> _Aim_
Give back exactly the lines from the start of the listing to the line containing "COL = S.collection", inclusive, and nothing beyond them.
╔══
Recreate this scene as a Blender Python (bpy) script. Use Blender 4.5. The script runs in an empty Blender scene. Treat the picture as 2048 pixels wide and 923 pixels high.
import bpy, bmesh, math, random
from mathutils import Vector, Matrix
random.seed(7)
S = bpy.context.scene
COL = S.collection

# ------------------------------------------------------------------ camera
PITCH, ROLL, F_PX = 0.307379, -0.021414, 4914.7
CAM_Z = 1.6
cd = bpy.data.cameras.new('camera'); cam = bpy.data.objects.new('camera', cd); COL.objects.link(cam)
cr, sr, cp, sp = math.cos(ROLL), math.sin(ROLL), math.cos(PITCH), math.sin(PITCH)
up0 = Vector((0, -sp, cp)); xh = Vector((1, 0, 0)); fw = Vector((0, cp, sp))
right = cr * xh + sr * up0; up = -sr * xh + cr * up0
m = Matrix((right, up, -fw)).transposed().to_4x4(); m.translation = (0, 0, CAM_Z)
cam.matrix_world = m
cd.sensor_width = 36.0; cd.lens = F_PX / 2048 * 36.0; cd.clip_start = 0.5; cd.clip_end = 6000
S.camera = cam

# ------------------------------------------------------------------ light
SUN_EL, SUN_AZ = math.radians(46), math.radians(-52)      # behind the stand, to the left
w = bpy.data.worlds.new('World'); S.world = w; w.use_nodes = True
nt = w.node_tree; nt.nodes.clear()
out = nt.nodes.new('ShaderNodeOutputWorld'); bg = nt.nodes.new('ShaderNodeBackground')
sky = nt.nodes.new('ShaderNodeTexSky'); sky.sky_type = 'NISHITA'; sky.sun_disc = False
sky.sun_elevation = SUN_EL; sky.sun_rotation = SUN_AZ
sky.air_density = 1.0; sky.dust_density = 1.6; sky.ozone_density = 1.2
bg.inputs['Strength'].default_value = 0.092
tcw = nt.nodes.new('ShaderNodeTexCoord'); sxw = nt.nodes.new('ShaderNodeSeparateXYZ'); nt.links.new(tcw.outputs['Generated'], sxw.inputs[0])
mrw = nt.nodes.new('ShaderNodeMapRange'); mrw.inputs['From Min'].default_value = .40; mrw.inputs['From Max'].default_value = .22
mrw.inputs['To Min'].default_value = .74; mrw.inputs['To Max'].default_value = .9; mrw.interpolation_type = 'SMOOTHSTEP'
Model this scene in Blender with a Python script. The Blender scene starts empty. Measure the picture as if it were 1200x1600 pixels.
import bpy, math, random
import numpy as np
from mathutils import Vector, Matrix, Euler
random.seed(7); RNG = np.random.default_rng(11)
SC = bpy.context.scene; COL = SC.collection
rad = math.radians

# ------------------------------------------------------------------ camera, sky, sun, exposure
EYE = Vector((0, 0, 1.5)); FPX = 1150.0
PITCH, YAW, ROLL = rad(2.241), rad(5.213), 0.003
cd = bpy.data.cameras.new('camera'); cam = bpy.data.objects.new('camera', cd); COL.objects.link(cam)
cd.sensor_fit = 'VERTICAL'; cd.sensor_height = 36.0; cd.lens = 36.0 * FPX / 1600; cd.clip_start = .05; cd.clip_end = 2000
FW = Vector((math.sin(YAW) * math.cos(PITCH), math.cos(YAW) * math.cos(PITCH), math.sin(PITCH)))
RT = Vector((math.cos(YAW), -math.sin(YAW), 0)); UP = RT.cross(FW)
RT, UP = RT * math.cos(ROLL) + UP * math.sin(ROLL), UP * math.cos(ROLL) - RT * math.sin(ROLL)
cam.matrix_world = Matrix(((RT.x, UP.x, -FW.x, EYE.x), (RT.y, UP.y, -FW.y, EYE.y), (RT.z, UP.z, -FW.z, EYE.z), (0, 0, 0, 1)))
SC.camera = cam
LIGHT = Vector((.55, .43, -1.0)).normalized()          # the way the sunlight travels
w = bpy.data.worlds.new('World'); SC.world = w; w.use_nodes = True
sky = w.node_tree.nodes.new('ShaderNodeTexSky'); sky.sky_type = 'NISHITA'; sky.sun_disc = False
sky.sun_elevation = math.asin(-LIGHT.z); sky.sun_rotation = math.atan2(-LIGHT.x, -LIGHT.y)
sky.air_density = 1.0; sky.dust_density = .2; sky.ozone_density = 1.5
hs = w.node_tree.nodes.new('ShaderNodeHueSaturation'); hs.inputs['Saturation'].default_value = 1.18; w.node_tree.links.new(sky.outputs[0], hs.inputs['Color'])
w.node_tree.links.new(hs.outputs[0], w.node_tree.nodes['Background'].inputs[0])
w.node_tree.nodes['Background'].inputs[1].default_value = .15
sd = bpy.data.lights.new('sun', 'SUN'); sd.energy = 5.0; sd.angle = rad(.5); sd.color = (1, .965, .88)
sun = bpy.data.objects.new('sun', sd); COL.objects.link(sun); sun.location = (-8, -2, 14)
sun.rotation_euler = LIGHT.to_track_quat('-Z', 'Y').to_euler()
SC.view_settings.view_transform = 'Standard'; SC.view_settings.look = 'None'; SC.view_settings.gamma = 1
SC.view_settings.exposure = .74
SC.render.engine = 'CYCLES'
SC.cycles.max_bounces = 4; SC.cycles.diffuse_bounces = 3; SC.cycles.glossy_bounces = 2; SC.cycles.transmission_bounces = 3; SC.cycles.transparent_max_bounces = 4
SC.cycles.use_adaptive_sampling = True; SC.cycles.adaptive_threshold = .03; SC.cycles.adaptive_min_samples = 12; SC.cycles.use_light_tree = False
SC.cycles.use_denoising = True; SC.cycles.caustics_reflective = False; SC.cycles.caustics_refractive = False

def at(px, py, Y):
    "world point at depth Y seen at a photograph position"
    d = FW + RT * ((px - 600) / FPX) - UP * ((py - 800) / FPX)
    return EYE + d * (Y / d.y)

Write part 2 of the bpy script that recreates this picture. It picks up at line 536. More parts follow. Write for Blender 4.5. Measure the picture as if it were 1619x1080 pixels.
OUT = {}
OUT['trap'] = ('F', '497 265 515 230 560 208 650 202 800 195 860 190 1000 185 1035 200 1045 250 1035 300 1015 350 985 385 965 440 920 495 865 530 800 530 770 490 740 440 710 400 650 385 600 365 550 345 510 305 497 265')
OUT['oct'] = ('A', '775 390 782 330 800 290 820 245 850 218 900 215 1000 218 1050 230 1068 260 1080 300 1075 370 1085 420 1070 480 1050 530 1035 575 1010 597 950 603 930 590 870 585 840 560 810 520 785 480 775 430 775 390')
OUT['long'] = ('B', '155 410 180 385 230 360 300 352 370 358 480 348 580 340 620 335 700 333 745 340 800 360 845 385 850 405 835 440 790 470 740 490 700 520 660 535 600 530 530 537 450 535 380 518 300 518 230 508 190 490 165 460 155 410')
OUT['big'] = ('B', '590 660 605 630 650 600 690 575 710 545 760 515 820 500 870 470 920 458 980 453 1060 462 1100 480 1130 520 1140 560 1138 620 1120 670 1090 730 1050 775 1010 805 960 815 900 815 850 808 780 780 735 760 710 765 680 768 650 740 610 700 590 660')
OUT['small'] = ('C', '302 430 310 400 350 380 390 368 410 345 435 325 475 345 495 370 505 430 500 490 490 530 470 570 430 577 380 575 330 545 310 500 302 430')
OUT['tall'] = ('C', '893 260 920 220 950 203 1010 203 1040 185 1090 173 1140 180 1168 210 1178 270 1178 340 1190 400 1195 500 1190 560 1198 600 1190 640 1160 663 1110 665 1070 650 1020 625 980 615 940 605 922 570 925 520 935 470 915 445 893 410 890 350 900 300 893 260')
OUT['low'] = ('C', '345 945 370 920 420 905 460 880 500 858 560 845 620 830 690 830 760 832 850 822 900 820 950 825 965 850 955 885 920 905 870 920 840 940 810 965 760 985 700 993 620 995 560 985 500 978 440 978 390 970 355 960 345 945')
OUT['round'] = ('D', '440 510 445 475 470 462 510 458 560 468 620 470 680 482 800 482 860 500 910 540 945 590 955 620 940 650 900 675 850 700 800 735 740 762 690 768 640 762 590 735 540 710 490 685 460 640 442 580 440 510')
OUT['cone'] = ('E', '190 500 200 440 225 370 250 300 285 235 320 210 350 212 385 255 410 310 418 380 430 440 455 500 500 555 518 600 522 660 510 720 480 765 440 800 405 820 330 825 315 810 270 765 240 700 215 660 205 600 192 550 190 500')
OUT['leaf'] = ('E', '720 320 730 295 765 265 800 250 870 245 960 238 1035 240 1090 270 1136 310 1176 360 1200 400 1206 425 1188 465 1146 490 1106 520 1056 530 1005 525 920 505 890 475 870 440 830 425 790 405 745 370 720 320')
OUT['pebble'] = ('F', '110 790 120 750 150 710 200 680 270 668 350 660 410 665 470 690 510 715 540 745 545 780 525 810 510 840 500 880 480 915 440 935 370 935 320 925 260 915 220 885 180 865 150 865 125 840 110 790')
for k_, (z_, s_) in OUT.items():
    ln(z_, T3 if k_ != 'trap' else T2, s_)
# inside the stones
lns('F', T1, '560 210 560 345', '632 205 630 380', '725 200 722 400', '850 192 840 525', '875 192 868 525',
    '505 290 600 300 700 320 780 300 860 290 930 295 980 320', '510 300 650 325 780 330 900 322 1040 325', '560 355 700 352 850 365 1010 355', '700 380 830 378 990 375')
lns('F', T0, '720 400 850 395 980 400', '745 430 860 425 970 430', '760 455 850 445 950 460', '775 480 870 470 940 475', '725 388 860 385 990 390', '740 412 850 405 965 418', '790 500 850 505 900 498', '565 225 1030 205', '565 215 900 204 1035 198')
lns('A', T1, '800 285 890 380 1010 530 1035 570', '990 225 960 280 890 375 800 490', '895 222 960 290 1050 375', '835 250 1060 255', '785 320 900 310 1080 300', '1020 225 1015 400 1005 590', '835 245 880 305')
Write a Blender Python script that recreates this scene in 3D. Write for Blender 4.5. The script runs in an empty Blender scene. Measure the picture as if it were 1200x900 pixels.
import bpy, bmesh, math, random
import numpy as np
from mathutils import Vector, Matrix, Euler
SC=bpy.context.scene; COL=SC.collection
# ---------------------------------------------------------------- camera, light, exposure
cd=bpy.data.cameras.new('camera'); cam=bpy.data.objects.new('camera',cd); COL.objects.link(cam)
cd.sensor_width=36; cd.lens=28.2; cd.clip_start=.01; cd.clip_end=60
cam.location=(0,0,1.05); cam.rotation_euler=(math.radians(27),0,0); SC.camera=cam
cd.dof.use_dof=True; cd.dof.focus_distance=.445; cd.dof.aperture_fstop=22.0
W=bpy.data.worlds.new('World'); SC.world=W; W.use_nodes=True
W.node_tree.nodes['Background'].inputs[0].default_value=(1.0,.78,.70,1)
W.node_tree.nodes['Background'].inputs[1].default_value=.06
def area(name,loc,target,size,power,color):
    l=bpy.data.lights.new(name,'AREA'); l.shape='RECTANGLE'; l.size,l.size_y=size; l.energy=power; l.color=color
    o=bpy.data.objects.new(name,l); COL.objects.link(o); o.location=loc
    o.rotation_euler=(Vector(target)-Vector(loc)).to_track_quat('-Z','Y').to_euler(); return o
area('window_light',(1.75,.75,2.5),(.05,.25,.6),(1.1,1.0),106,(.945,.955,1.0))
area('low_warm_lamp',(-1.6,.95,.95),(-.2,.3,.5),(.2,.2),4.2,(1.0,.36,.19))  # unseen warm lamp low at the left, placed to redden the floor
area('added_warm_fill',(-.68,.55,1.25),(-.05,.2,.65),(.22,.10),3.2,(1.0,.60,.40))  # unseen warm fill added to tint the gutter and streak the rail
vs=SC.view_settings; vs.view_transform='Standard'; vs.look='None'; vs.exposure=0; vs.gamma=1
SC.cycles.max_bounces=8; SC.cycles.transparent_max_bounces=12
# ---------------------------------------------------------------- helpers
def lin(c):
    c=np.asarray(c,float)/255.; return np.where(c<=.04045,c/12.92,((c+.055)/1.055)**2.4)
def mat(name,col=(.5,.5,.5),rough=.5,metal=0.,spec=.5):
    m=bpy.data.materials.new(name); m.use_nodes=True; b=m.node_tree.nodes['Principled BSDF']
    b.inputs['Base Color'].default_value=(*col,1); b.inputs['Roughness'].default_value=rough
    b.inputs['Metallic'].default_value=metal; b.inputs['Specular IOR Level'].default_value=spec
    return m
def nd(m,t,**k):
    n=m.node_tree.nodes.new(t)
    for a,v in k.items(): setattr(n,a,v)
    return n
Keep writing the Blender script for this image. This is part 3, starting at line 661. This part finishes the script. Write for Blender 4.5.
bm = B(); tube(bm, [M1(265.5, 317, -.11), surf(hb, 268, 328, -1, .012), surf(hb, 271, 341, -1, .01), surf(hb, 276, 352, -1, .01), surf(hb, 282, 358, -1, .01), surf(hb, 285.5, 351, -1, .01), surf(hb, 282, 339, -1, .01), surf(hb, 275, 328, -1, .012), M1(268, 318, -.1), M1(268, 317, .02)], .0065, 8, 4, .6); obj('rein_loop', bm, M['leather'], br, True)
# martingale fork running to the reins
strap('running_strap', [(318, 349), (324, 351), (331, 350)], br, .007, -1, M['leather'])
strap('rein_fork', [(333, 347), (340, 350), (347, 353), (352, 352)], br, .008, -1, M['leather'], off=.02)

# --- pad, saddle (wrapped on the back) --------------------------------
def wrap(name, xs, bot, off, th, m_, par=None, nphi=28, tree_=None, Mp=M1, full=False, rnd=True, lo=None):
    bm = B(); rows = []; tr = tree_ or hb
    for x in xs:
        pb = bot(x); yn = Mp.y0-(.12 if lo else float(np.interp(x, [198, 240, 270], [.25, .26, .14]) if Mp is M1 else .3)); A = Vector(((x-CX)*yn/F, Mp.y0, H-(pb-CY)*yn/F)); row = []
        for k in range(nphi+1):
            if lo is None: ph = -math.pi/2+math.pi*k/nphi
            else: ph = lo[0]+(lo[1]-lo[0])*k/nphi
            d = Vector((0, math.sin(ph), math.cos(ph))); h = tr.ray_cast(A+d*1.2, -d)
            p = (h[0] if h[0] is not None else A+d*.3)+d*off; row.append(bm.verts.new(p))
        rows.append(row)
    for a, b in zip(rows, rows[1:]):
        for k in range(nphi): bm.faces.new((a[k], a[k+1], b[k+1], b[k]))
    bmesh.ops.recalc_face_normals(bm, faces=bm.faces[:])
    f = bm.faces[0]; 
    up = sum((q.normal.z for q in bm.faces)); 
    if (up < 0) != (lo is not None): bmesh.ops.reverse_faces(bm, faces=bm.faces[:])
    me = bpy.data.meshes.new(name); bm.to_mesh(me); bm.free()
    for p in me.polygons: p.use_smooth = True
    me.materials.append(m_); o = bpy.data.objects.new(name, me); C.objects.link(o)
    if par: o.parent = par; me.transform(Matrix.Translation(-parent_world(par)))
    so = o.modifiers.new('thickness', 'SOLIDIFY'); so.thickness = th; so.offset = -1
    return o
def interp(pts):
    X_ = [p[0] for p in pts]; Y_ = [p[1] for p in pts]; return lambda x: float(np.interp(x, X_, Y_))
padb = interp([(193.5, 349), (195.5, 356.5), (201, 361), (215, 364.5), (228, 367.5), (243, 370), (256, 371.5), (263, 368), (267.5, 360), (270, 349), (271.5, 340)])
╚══
> _Response below_
Recreate this scene as a Blender Python (bpy) script. Use Blender 4.5. The script runs in an empty Blender scene. Treat the picture as 2048 pixels wide and 923 pixels high.
import bpy, bmesh, math, random
from mathutils import Vector, Matrix
random.seed(7)
S = bpy.context.scene
COL = S.collection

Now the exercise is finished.